MPC To Hold Rates Over Rising Inflation

imageAs the Monetary Policy Committee of the Central Bank of Nigeria (CBN) held its meeting last Thursday, there are indications that it will continue to hold rates but will either increase in cash reserve ratio (CRR) and Open Market Operations (OMO) to stem the rising inflation rate.

According to analysts at Financial Derivatives Company Limited (FDC), the MPC is facing the typical monetary policy ‘trilemma’ of increasing inflation, currency pressures and interest rate stability. “While a decrease in interest rates is politically expedient to stimulate economic growth, it may not be the appropriate move due to currency and inflationary pressures” the analysts noted in an emailed note.

Inflation has been on the rise in the country since the beginning of the year induced by the fuel scarcity, rising food prices and the devaluation of the naira. It increased consistently from 8.2 per cent in January 2015 to 9.2 per cent in June, according to data from the National Bureau of Statistics (NBS).

Inflation is expected to rise further in the coming months as the reality of the foreign exchange restrictions settle into the nation’s import-dependent economy. Already, some of the restricted food items have become scarce and where found highly expensive. Food items dominate the Nigerian inflation basket.

“The rising inflation is likely to be aberrational but the trend is becoming more consistent and is fuelling the fear factor. Anticipated inflation is more important than historical inflation because it influences consumer behaviour and preferences. Demand for goods will increase if people expect prices to rise in the near future.

“As demand increases, producers would be forced to increase prices up to a point that there is a struggle of bargaining power. At this level, it is the price elasticity of demand that determines if there would be further increase in prices. Another threat to inflation is the possibility and timing of the subsidy removal, which is now becoming more inevitable” the FDC analysts stated.

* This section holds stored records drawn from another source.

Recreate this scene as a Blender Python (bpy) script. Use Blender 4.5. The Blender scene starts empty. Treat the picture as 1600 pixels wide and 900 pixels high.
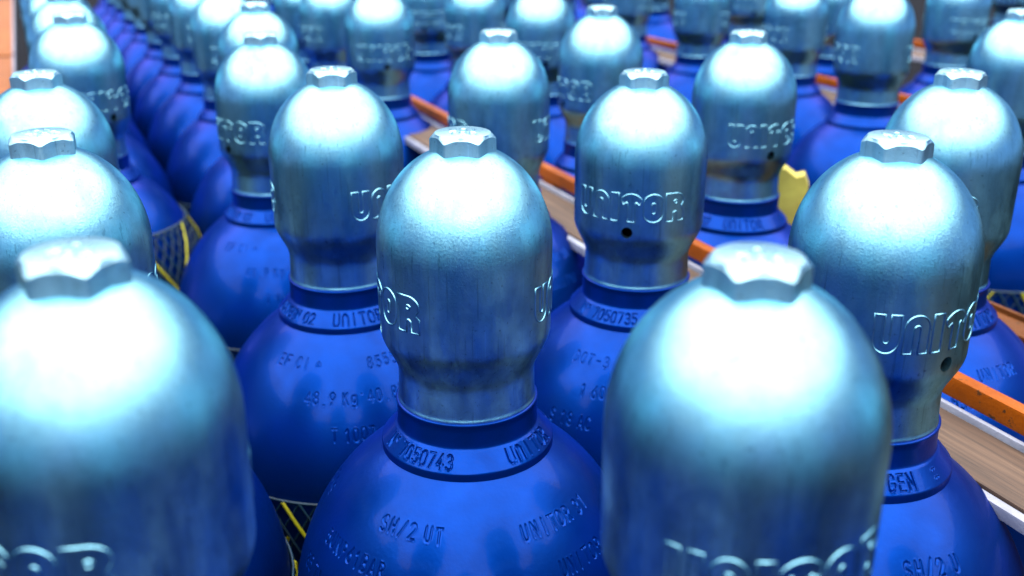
import bpy, bmesh, math, random
import numpy as np
from math import pi, sin, cos, radians, atan2, hypot, sqrt

random.seed(7)
C = bpy.context.scene.collection
U = 0.1                      # one cap diameter, metres
TOP = 1.66                   # height of a cap's hexagon top
EYE = TOP + 0.1210           # camera height

# ------------------------------------------------------------------ camera
cam_d = bpy.data.cameras.new('camera')
cam = bpy.data.objects.new('camera', cam_d); C.objects.link(cam)
cam.location = (0, 0, EYE)
cam.rotation_euler = (radians(90 - 20.79), 0, 0)
cam_d.sensor_width = 36.0
cam_d.lens = 36.0 * 1626.4 / 1600.0
cam_d.clip_start = 0.02
cam_d.clip_end = 200
cam_d.dof.use_dof = True
cam_d.dof.focus_distance = 0.60
cam_d.dof.aperture_fstop = 6.5
bpy.context.scene.camera = cam

# ------------------------------------------------------------------ sky, sun, exposure
SUN_EL, SUN_AZ = 86, 14       # behind the camera, slightly left
world = bpy.data.worlds.new('World'); bpy.context.scene.world = world
world.use_nodes = True
wn = world.node_tree
bg = wn.nodes['Background']
sky = wn.nodes.new('ShaderNodeTexSky')
sky.sky_type = 'NISHITA'
sky.sun_disc = False
sky.sun_elevation = radians(SUN_EL)
sky.sun_rotation = radians(180 + SUN_AZ)
sky.air_density = 0.12
sky.dust_density = 0.4
sky.ozone_density = 1.5
wn.links.new(sky.outputs[0], bg.inputs[0])
bg.inputs[1].default_value = 0.05
sun_d = bpy.data.lights.new('sun', 'SUN')
sun = bpy.data.objects.new('sun', sun_d); C.objects.link(sun)
sun.rotation_euler = (radians(90 - SUN_EL), 0, radians(-SUN_AZ))
sun.location = (0, -2, 6)
sun_d.energy = 1.5
sun_d.angle = radians(124)
sun_d.color = (1.0, 0.94, 0.88)
vs = bpy.context.scene.view_settings
vs.view_transform = 'Standard'; vs.look = 'None'; vs.gamma = 1.0; vs.use_curve_mapping = False
vs.exposure = 3.42
cy = bpy.context.scene.cycles
cy.max_bounces = 6; cy.diffuse_bounces = 1; cy.glossy_bounces = 4

# ------------------------------------------------------------------ materials
def mat(name):
    m = bpy.data.materials.new(name); m.use_nodes = True
    nt = m.node_tree
    return m, nt, nt.nodes['Principled BSDF']
def N(nt, t, **kw):
    n = nt.nodes.new(t)
    for k, v in kw.items():
        if k in n.inputs: n.inputs[k].default_value = v
        else: setattr(n, k, v)
    return n
def coords(nt, scale=(1, 1, 1)):
    tc = N(nt, 'ShaderNodeTexCoord'); oi = N(nt, 'ShaderNodeObjectInfo')
    ad = N(nt, 'ShaderNodeVectorMath', operation='ADD')
    sc = N(nt, 'ShaderNodeVectorMath', operation='SCALE')
    cb = N(nt, 'ShaderNodeCombineXYZ')
    for i in range(3): nt.links.new(oi.outputs['Random'], cb.inputs[i])
    nt.links.new(cb.outputs[0], sc.inputs[0]); sc.inputs['Scale'].default_value = 37.0
    nt.links.new(tc.outputs['Object'], ad.inputs[0]); nt.links.new(sc.outputs[0], ad.inputs[1])
    mp = N(nt, 'ShaderNodeMapping'); mp.inputs['Scale'].default_value = scale
    nt.links.new(ad.outputs[0], mp.inputs[0])
    return mp.outputs[0]
def noise(nt, vec, scale, detail=4, rough=0.55):
    n = N(nt, 'ShaderNodeTexNoise'); n.inputs['Scale'].default_value = scale
    n.inputs['Detail'].default_value = detail; n.inputs['Roughness'].default_value = rough
    nt.links.new(vec, n.inputs['Vector']); return n.outputs['Fac']
def ramp(nt, fac, stops):
    r = N(nt, 'ShaderNodeValToRGB'); e = r.color_ramp.elements
    while len(e) < len(stops): e.new(0.5)
    for el, (p, c) in zip(e, stops):
        el.position = p; el.color = (*c, 1) if len(c) == 3 else c
    nt.links.new(fac, r.inputs[0]); return r.outputs[0]
def mixc(nt, a, b, fac, mode='MIX'):
    m = N(nt, 'ShaderNodeMix', data_type='RGBA', blend_type=mode)
    if isinstance(fac, float): m.inputs[0].default_value = fac
    else: nt.links.new(fac, m.inputs[0])
    nt.links.new(a, m.inputs[6]); nt.links.new(b, m.inputs[7]); return m.outputs[2]
def g(v): return (v, v, v)

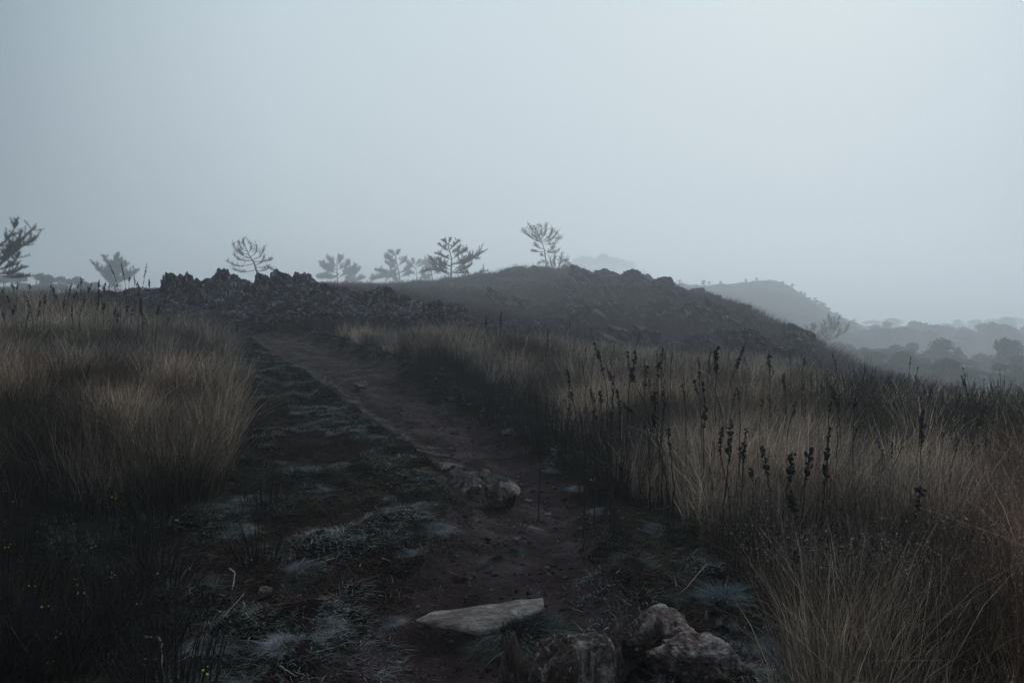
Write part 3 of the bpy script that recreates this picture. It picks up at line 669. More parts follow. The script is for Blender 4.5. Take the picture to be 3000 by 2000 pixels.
def place_tree(px, top, hw, d, base, label, group, name="round_tree"):
    i = R.integers(5); p = protos[i]
    o = p if i not in used else copy_tree(p); used.add(i); o.name = name
    x = (px - 1500) / FPX * d; zt = P(px, top, d)[2]; z0 = gz(x, d); zb = max(P(px, base, d)[2], z0) if base else z0; zb = z0
    hh = max(zt - zb, 1.2); sx = min(2 * hw / FPX * d / 5.6, hh / 7.0 * (2.1 if name == 'round_tree' else 1.4))
    o.location = (x, d, zb); o.scale = (sx, sx, hh / 7.0); o.rotation_euler = (0, 0, R.uniform(0, 6.28)); tag(o, label, "tree", group)
    return o
for px, top, hw, d, lb in ((2594,941,28,250,"round headed tree on a visible trunk, left of the broad fogged tree"),(2555,962,26,255,"narrow fogged tree between the fan pine and the round headed tree"),
  (2682,940,46,240,"broad fogged tree with a high crown in the middle of the valley"),(2764,987,46,118,"darker bushy tree in front of the broad fogged tree"),(2808,1010,18,122,"small tree touching the darker bushy tree's right side"),
  (2668,1000,36,130,"low dark tree under the broad fogged tree"),(2962,988,62,108,"large dark tree at the right edge of the valley"),(2878,1032,32,132,"low tree left of the large dark edge tree"),(2832,1046,24,138,"smallest round tree in the gap of the valley"),
  (2500,958,28,285,"fogged tree at the foot of the far hill"),(2520,985,22,200,"low fogged tree right of the fan pine"),(2346,858,17,282,"tuft of trees on the far hill's crest"),(2402,880,20,280,"round tree stepping down the far hill's end"),(2448,915,20,275,"last tree on the far hill's slope")):
    place_tree(px, top, hw, d, None, lb, "valley trees")
for px in (1965, 1990, 2060, 2075, 2110, 2185, 2205, 2215, 2240, 2275, 2290, 2320, 2355, 2370, 2385, 2410, 2425, 2450, 2470, 2500, 2520):
    py = np.interp(px, [1950, 2150, 2240, 2300, 2400, 2480, 2520], [836, 838, 830, 846, 895, 946, 965]); place_tree(px, py - R.uniform(2, 20), R.uniform(8, 22), R.uniform(268, 284), None, "tiny fogged bush on the rim of the far hill", "bushes along the far hill rim", "bush")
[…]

The value of the naira, though stable around N198 to the dollar at the interbank and N197 at the CBN, had dropped to its lowest at the black market where many now have to source foreign exchange from.

At the black market, the value of the naira sunk to N242 to the dollar and N367 to the British pound after the CBN listed 41 items as not eligible for foreign exchange at the interbank as well as bureaux de change (BDC).

Also benchmark interest rate stands at record high of 13 per cent, higher than Kenya’s interest rate of 11 per cent and South Africa’s 5.75 per cent although it is lower than Ghana’s 22 per cent benchmark lending rate.